Netanyahu’s pretext was the assassination attempt at a campaign event in Pennsylvania over the weekend against Trump. The motive of the gunman, who was slain, is not known but Netanyahu said he saw it as part of a worldwide rise of political violence.

“The incident that occurred in the U.S., many said the writing was on the wall,” he said. He then drew a line between the attack on Trump and protests that have dogged Netanyahu for the last year and a half. “We are seeing the writing on the wall. We are seeing the writing in the squares. We are seeing the writing on social media.”

Netanyahu singled out for criticism Attorney General Gali Baharav Miara, with whom he has clashed over separate criminal charges against him. “This is your job,” he said of prosecuting alleged inciters.

At the meeting, Netanyahu screened 90 seconds of protest leaders speaking at the rallies that have dogged him since his return to office in December 2022. Protests at first targeted Netanyahu’s proposed reforms of the judiciary and then, after Hamas’ deadly invasion on Oct.7, turned to his failure to prevent the attack and so far to secure the release of the hostages taken captive by Hamas.

Some speakers in the video said they wished for Netanyahu’s execution while others engaged in rhetoric typical of Israel’s political ferment, including accusing Netanyahu as being as damaging to Israel as its enemies — a gambit that Netanyahu has deployed for decades, including in the most recent election.

Without providing evidence, Netanyahu said threats in Israel are overwhelmingly against the right, although leaders from the left and centre also routinely face threatening rhetoric, and the most prominent assassination in Israeli history was of a left-wing leader, Yitzhak Rabin, by a right-wing gunman.

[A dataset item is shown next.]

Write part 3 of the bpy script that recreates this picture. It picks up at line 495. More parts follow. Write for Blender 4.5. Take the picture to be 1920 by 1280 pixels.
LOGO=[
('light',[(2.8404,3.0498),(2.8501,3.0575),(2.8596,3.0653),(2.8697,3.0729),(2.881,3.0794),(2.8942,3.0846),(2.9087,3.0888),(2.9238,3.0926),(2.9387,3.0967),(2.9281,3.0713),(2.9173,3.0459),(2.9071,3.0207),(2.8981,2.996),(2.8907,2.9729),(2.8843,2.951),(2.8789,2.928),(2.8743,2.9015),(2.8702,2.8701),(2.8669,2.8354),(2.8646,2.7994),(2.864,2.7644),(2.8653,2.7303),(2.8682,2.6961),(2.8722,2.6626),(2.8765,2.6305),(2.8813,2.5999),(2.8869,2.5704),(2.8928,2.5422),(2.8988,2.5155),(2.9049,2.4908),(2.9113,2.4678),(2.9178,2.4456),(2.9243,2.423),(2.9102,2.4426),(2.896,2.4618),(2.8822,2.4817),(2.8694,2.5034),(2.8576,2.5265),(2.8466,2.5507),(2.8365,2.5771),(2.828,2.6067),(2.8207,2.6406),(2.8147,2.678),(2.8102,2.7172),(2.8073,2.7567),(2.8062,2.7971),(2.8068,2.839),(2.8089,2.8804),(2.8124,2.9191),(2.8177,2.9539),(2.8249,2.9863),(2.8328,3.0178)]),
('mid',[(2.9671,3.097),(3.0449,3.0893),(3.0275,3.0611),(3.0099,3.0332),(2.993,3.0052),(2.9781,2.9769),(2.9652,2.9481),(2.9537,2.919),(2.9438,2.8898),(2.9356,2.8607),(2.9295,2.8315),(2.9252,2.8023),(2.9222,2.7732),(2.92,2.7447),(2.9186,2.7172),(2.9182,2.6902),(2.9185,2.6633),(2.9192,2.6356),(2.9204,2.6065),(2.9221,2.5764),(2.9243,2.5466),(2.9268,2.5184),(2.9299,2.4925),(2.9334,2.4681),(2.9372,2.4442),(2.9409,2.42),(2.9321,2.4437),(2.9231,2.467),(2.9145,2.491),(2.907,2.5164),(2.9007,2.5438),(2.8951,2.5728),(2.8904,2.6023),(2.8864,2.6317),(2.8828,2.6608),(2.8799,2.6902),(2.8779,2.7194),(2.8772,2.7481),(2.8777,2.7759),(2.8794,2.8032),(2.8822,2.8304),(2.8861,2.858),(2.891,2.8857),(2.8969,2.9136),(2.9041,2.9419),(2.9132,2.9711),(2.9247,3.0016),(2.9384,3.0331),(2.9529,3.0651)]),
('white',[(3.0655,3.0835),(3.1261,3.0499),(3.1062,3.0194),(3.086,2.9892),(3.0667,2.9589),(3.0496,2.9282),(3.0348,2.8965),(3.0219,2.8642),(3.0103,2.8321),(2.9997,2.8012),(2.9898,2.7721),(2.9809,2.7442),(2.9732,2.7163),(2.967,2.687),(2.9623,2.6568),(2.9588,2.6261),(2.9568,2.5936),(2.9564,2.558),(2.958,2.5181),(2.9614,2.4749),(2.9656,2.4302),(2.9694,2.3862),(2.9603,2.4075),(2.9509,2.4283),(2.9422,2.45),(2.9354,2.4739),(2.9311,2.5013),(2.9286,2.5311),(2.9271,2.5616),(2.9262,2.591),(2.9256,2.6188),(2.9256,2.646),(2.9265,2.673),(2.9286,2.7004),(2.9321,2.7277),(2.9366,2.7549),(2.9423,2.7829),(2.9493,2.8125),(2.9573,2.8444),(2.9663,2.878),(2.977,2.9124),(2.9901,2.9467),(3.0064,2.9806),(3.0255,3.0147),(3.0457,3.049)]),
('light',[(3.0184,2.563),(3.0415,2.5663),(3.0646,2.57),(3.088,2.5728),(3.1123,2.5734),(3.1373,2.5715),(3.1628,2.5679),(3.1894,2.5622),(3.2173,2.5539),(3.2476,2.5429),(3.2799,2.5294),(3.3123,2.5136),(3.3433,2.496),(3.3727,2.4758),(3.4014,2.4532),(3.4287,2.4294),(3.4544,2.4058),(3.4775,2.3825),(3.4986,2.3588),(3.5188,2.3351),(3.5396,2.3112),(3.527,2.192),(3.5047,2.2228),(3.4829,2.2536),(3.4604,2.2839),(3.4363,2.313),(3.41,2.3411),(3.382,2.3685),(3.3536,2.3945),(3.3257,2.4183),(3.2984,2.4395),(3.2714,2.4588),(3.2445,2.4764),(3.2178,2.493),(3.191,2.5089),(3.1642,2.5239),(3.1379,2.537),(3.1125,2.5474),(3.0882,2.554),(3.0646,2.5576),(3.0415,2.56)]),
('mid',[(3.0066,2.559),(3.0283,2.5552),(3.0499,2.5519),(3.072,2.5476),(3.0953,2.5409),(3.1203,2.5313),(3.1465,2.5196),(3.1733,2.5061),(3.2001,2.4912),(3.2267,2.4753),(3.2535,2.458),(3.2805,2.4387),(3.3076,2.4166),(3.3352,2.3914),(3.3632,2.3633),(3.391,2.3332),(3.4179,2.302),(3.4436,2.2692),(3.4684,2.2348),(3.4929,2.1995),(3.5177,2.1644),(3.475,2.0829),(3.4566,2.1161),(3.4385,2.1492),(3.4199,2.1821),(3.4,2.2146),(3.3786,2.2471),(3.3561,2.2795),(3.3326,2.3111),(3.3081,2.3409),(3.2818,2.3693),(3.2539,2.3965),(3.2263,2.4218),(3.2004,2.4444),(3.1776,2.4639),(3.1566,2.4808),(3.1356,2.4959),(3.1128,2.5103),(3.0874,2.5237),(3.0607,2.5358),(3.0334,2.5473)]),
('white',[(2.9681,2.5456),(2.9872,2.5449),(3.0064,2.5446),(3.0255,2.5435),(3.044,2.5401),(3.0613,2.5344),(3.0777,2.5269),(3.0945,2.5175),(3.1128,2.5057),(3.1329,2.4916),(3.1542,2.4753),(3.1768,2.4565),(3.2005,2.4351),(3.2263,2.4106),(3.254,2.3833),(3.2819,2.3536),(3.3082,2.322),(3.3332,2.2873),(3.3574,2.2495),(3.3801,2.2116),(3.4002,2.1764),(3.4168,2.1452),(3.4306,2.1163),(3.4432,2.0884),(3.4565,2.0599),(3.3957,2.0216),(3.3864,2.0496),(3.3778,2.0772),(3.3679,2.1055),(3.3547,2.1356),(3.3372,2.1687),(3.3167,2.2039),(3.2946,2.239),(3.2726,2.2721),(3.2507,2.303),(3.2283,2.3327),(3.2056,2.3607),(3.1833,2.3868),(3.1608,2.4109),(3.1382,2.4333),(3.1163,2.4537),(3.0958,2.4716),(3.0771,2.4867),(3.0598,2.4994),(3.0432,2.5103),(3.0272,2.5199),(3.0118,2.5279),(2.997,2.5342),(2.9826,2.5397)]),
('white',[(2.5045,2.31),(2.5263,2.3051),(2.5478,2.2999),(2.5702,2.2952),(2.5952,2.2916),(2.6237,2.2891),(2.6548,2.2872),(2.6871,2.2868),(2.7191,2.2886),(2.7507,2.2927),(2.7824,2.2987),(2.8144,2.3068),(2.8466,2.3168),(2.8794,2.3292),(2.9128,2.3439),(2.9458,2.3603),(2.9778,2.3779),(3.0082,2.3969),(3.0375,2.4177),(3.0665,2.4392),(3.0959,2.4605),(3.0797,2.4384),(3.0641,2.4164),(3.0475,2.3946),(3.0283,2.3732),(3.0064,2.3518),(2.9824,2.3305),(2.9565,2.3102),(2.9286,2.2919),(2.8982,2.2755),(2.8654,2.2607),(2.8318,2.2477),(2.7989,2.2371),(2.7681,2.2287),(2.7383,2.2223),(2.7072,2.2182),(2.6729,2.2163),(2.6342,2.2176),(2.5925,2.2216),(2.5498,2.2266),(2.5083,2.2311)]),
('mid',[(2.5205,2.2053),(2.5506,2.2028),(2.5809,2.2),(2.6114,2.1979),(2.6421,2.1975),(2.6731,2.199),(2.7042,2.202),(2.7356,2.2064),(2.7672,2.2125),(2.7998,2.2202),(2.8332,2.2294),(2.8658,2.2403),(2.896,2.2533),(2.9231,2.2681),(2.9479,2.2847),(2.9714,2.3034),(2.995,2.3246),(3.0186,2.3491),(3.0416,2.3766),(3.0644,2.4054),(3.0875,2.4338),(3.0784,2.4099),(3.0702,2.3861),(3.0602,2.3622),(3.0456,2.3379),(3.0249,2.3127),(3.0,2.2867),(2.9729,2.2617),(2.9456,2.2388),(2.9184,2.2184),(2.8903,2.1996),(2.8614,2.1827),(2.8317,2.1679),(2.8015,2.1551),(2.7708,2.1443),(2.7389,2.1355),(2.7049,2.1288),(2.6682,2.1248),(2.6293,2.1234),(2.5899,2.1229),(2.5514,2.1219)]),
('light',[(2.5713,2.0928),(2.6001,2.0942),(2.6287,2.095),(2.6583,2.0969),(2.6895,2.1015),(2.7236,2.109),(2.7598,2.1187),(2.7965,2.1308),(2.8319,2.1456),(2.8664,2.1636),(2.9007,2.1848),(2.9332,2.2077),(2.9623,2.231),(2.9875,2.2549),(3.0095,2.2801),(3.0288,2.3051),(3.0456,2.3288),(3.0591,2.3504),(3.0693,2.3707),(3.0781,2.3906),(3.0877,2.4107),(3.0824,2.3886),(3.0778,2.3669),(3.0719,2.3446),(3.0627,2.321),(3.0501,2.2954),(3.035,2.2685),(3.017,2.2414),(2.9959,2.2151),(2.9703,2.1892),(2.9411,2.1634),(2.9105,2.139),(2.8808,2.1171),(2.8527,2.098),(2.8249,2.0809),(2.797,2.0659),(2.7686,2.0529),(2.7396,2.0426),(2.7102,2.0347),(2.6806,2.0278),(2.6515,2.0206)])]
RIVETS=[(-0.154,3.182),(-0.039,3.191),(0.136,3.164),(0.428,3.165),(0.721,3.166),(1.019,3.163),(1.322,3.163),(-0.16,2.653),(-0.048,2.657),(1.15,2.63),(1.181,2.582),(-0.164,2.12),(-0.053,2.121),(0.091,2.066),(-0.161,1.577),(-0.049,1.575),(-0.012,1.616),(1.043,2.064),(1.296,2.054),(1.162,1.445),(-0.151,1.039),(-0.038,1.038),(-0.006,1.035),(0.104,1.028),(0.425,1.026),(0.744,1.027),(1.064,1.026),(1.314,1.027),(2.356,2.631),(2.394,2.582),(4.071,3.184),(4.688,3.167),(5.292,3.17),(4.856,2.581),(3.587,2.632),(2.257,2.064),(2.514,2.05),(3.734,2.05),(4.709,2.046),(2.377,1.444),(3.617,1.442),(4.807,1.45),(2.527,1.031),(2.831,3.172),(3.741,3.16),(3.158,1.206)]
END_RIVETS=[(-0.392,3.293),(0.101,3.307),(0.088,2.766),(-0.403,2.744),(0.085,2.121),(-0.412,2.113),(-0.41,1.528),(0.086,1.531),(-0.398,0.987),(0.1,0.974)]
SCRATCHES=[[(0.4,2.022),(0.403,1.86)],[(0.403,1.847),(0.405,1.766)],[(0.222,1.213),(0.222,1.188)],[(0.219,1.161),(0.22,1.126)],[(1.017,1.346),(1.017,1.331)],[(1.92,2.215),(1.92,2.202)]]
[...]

Netanyahu has for decades bristled at criticism that he did not sufficiently condemn incitement against Rabin, then his rival, before the assassination in 1995.

“Each time the subject changes but it is directed against the right,” he said on Sunday, chiding the opposition for not condemning the alleged incitement. “But the senior figures do not open their mouths; neither do they condemn.”

Amos Harel, a senior security analyst for the left-wing newspaper Haaretz, accused Netanyahu of using the attempted assassination of Trump for political gain, saying “Netanyahu is one of the most protected head of states in the world.”